Nonstop Energy Propels 'Tap Dogs'

Australian musical pushes limits of genre

You might call them "hunks with happy feet."

With ripped jeans and flannel shirts, they look like blue-collar castoffs from a construction site - except that some force that won't be denied has gotten into their work boots.

These six, rough-and-tumble Australian dancers with powerful pectorals and running-back calves have already stormed England, Canada, and their native Sydney. Now they are in the US to show that while some choreographers may have claimed ballet for women, these guys are taking tap as their own.

"What they do is primal. Everyone loves dance, and they do it brilliantly," says Joel Grey, the veteran Broadway performer, who was in the opening-night audience.

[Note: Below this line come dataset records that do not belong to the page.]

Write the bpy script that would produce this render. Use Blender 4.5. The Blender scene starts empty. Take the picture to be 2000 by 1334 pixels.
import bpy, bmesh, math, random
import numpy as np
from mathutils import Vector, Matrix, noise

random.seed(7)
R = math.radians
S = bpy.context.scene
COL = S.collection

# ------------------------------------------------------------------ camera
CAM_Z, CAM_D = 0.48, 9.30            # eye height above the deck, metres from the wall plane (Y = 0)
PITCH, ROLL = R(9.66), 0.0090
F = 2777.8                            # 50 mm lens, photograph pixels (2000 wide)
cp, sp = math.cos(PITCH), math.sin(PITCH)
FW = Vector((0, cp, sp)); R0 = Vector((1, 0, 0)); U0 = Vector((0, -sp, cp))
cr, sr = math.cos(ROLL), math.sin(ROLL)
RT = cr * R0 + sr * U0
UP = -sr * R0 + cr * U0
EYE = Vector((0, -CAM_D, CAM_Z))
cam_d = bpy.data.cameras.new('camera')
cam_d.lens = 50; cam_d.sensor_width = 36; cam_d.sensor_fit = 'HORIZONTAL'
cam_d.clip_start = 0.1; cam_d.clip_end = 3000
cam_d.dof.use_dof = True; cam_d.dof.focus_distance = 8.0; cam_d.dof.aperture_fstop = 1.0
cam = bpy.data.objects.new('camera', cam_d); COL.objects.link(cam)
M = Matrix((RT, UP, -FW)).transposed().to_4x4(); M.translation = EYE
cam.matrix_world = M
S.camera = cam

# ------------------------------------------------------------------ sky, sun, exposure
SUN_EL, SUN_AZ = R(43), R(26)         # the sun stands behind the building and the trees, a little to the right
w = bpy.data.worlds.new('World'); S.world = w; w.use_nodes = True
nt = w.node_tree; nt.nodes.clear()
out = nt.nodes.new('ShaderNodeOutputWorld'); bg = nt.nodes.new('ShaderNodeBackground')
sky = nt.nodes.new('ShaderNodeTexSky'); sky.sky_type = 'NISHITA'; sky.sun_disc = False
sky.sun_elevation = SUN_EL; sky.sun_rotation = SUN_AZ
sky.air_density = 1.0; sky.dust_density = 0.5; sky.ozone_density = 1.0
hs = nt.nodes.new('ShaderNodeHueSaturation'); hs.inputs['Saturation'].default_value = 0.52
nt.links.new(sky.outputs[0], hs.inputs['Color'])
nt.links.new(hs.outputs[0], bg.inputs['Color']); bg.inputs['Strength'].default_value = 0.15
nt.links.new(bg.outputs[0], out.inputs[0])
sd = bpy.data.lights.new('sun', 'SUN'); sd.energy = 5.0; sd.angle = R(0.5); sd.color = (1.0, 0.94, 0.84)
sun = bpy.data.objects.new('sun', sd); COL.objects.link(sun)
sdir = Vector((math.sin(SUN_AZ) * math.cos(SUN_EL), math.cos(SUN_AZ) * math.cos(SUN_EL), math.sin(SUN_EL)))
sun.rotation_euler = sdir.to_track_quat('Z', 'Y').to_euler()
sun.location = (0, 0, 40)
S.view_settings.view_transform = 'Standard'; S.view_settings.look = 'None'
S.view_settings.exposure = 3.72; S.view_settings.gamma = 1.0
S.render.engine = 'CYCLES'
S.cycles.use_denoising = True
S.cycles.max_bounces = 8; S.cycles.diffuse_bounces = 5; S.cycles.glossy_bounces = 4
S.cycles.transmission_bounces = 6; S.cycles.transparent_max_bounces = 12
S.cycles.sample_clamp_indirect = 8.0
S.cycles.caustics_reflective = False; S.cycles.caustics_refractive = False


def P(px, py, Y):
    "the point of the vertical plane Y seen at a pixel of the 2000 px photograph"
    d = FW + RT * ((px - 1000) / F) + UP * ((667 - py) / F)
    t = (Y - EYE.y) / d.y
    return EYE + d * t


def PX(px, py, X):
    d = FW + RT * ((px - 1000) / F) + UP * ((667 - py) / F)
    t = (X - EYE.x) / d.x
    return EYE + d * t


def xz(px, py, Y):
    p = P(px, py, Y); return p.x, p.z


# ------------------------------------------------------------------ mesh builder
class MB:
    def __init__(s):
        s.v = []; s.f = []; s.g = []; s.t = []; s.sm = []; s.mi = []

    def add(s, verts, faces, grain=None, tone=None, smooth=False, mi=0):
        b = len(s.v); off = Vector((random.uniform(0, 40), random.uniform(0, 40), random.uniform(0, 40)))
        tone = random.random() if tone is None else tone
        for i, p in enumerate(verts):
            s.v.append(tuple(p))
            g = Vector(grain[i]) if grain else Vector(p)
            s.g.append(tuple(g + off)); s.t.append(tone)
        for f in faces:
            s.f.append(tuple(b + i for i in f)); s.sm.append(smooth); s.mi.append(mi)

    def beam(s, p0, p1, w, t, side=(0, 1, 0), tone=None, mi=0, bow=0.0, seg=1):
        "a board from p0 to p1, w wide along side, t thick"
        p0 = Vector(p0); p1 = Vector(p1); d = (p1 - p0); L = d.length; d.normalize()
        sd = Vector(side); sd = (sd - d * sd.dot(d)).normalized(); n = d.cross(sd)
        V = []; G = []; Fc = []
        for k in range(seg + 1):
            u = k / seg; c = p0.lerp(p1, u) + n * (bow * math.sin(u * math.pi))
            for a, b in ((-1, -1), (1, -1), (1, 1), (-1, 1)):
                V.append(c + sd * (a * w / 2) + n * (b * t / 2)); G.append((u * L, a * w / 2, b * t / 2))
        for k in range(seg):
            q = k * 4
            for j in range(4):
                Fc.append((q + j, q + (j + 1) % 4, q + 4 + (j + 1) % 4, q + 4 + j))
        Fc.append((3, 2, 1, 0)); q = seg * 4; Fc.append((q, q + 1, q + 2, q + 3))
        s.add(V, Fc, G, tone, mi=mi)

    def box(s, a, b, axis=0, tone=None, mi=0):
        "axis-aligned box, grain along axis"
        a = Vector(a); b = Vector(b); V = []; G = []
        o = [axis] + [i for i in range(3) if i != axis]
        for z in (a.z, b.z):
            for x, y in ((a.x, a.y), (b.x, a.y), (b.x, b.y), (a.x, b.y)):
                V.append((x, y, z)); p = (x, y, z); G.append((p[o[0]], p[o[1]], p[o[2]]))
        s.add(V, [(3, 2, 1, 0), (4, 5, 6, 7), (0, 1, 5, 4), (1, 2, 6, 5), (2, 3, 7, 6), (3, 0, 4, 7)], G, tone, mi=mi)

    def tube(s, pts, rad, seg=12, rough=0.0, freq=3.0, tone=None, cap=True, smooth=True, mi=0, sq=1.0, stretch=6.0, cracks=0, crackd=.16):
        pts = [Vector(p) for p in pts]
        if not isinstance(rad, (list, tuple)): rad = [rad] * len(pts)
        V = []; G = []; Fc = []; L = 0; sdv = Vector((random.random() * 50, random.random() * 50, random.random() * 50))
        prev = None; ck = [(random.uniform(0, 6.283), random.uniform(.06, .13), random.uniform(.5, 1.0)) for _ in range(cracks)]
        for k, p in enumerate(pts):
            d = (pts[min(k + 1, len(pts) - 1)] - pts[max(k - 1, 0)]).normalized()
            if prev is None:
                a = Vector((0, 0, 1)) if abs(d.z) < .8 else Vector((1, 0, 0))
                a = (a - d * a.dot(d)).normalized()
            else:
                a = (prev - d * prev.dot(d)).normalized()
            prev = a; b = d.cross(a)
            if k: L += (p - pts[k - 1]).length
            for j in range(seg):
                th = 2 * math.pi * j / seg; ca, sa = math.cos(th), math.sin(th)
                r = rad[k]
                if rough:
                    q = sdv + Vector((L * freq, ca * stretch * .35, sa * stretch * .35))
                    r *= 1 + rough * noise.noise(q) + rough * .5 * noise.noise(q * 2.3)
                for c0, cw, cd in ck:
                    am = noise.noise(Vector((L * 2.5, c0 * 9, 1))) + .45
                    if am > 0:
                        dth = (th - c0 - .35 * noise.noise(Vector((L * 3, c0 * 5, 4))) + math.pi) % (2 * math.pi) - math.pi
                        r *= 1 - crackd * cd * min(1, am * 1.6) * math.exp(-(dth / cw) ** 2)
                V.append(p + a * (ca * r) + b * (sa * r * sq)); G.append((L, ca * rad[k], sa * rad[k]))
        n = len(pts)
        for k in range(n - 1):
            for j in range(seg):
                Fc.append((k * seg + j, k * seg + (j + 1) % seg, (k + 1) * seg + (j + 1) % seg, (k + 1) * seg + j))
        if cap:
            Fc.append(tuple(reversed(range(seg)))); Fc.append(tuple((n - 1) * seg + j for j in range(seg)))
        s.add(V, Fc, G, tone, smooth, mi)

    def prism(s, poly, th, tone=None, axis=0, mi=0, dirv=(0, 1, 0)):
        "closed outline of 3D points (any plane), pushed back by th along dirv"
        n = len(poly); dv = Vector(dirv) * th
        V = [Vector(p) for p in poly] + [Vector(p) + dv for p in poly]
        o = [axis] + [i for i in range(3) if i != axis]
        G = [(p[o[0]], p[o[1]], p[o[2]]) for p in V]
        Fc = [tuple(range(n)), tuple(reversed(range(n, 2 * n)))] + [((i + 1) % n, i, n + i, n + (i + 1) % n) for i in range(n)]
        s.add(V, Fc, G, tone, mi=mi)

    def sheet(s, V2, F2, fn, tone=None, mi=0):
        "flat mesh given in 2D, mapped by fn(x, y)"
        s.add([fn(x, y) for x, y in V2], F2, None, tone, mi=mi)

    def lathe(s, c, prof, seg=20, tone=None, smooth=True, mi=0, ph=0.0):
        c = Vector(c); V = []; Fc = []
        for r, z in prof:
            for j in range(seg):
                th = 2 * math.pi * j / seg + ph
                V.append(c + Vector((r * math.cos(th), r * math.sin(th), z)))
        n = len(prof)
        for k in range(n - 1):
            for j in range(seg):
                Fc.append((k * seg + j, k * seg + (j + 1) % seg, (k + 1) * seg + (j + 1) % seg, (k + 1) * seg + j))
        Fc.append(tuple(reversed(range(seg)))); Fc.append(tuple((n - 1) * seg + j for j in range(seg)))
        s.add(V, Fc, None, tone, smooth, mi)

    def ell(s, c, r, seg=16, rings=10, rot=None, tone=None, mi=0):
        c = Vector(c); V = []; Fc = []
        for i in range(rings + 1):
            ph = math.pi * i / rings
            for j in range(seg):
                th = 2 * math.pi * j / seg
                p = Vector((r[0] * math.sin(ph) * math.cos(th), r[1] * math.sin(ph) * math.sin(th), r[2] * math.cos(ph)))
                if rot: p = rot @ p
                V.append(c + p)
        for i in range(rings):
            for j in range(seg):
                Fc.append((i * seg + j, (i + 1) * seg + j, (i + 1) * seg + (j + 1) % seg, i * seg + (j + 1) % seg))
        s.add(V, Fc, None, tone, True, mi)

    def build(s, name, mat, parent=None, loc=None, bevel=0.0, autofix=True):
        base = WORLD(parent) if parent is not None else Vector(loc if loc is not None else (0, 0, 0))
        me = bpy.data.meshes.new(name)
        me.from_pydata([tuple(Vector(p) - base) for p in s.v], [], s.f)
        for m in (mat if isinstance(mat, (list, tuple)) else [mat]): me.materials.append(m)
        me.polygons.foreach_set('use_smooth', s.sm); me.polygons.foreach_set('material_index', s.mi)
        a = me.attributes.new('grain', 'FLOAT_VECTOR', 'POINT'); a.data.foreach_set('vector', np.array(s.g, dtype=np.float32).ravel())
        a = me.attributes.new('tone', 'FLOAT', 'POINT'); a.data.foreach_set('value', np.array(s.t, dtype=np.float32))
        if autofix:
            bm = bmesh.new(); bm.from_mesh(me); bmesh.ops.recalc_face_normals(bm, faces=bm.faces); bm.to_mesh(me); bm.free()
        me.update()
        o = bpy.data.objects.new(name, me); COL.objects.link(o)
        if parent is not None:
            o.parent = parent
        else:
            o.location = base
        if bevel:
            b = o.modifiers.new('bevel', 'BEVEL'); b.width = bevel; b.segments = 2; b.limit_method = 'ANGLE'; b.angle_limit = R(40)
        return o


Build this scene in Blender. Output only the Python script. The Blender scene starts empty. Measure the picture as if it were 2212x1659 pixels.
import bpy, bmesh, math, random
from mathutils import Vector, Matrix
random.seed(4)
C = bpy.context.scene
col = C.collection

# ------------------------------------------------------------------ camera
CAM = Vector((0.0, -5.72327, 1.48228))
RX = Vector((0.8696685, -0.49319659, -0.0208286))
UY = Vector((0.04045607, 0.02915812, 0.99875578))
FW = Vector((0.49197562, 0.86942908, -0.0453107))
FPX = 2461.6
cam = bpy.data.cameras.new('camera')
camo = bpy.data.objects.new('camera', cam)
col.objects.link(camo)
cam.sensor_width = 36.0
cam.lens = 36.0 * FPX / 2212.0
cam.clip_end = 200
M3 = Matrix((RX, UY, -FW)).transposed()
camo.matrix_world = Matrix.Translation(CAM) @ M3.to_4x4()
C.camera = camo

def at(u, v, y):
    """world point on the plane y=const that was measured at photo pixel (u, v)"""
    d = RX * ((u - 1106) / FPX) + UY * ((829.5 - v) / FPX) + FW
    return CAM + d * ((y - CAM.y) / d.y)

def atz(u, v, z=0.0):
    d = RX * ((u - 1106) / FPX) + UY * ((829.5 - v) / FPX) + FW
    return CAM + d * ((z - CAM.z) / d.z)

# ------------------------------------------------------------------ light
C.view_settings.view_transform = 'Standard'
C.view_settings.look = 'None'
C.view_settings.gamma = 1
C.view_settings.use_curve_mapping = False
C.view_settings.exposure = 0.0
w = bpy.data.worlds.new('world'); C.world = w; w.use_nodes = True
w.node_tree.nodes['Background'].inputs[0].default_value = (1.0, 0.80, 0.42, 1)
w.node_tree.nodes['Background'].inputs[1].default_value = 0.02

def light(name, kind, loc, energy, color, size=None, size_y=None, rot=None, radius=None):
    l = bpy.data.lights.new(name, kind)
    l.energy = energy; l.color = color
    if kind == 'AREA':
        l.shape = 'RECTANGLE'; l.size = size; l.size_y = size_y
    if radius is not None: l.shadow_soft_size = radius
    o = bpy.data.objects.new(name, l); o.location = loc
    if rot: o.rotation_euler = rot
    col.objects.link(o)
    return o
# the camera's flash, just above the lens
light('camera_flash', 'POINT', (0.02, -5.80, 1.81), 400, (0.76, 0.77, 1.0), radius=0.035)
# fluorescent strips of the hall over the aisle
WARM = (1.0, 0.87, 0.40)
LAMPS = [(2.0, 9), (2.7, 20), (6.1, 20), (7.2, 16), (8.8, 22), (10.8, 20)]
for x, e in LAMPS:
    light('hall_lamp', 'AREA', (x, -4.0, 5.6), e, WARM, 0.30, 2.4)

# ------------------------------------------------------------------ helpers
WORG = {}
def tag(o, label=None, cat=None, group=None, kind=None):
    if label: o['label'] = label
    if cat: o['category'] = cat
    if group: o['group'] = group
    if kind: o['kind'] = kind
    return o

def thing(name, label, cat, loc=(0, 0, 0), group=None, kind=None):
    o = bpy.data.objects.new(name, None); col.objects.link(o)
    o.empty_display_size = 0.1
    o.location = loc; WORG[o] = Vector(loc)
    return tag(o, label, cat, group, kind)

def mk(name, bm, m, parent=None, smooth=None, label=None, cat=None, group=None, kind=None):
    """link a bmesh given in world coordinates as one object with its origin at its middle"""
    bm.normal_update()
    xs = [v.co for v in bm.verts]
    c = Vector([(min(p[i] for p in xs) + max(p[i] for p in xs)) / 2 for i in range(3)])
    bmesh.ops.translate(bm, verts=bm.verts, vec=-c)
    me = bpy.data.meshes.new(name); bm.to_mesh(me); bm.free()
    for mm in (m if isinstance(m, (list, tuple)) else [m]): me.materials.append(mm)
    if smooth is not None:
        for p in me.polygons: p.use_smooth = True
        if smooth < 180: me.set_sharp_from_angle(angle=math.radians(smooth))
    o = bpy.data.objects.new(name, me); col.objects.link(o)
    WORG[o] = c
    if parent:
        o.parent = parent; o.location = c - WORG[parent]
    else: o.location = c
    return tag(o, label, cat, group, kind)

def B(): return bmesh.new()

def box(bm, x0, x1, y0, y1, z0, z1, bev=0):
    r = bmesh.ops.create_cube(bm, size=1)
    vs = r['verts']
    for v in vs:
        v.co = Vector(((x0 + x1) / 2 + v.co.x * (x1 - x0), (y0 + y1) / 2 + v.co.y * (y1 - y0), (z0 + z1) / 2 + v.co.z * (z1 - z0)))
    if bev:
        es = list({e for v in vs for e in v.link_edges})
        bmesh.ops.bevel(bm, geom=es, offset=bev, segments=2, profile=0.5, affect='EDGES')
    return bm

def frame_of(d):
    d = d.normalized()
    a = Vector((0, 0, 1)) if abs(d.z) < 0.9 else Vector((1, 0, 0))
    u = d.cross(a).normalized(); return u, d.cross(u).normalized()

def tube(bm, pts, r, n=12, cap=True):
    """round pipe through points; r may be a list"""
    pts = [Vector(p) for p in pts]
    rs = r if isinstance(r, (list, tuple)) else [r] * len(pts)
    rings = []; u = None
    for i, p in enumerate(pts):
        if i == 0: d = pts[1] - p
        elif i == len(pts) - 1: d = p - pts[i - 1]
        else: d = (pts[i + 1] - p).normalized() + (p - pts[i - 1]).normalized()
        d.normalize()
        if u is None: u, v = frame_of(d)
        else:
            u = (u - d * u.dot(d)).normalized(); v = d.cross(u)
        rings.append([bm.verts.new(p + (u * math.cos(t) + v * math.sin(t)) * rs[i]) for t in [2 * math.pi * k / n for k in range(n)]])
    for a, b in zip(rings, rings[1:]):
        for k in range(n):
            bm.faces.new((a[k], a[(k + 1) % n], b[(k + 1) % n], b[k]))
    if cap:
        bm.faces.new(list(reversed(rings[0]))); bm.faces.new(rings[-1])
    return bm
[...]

Just as the two recent tap-phenomena hits "Stomp" and "Bring in Da Noise, Bring in Da Funk" have pushed the genre's envelope, the high-octane "Tap Dogs" wants to blast the boundaries even further.

As seen here on the first night of a six-month North American tour, the show explodes like a pneumatic drill. These blokes from Down Under turn on the tap and out comes 75 minutes of socially conscious, macho, scenery-chewing dance.

Aural, visual precision

The stage is a futuristic industrial site set bathed in mist and strobe lights and ensconced in an encyclopedia of rhythmic "surround sound." With no text, but lots of attitude about the trials and tribulations of everyday working folk, it all holds together with an effortless, underlying visual and aural precision worthy of a half-dozen Ann Millers. You might call it Fred Astaire-meets-American Gladiators.

The first 20 minutes rip by on rhythms alone, from the opening takeoff on the Broadway classic "42nd Street" (a corrugated metal screen rises on a line of tapping work boots) to a head-butting tap competition in a boxing ring.

Then, as if there weren't enough pure noise being generated already, musicians bring in everything from hard rock to Latin funk and Asian gamelan as background for the rest of the show.

The men conduct a hip-hop symphony created by soundboards that they activate with their taps. They create a light-and-sound show with simulated arc welders. They navigate moving floorboards, moving ladders, and cleverly shifting scaffolding.

They also tap dance hanging upside down, bouncing a basketball, and finally, using galoshes, through a water fight.

Conceived and choreographed by Australian Dein Perry, "Tap Dogs" debuted to rave reviews in a Sydney music club in 1995, promptly garnered an Olivier Award in London, and moved on to critical praise at the prestigious Edinburgh Festival.

Unfortunately, Wednesday's premire at the Veterans Wadsworth Theater in Westwood got off to a rocky start.

The last-minute need for a new soundboard delayed the show for more than an hour and left a restless audience standing outside. When the audience finally filed in, the company was still doing a sound check, making it hard to know exactly when the onstage fiddling had segued into the show itself.

But once the dancers took over the stage, their sheer drive and joie de vivre overwhelmed any doubts the audience may have had about the company's determination to pummel its way into their hearts and minds. By the thoroughly sweat-and-water drenched finale, there was little doubt it had succeeded.

Dancers' individual styles

What little narrative continuity the evening has comes primarily from the individual personalities of the company, most notably from choreographer Perry, who also dances in his creation. (Perry himself worked as an industrial machinist before going into dance full time. The others in his company, though well-trained as dancers, have various eclectic backgrounds as well.)

Perry's leadership is evident throughout, particularly in a lanky master-protg duet he performs with a younger company member, one that despite its raw power wouldn't be out of place in a Jerome Robbins ballet.

It's also important to note that while the sound and energy levels are frequently staggering, the dancers never lose the surprisingly delicate self-control they flaunt in several precision unison routines, some worthy of any of the old-time musicals this show so thoroughly mocks.

Like the blue-collar world it evokes, this is hard-driving in-your-face dancing, anchored in the tap vocabulary but accessible and powerful enough to reach any audience.

The eclectic score is composed and performed on a variety of instruments by Andrew Wilkie, with the help of musician Jason Yudof. Fellow Aussie, director-designer Nigel Triffitt helped evoke the workaday clutter of urban life.

*After performances in Los Angeles, 'Tap Dogs' will appear in Vancouver, British Columbia, Seattle, Phoenix, San Diego, Denver, Minneapolis, Houston, San Francisco, Washington, Chicago, Phil- adelphia, and Baltimore. The tour ends with a New York show in the spring.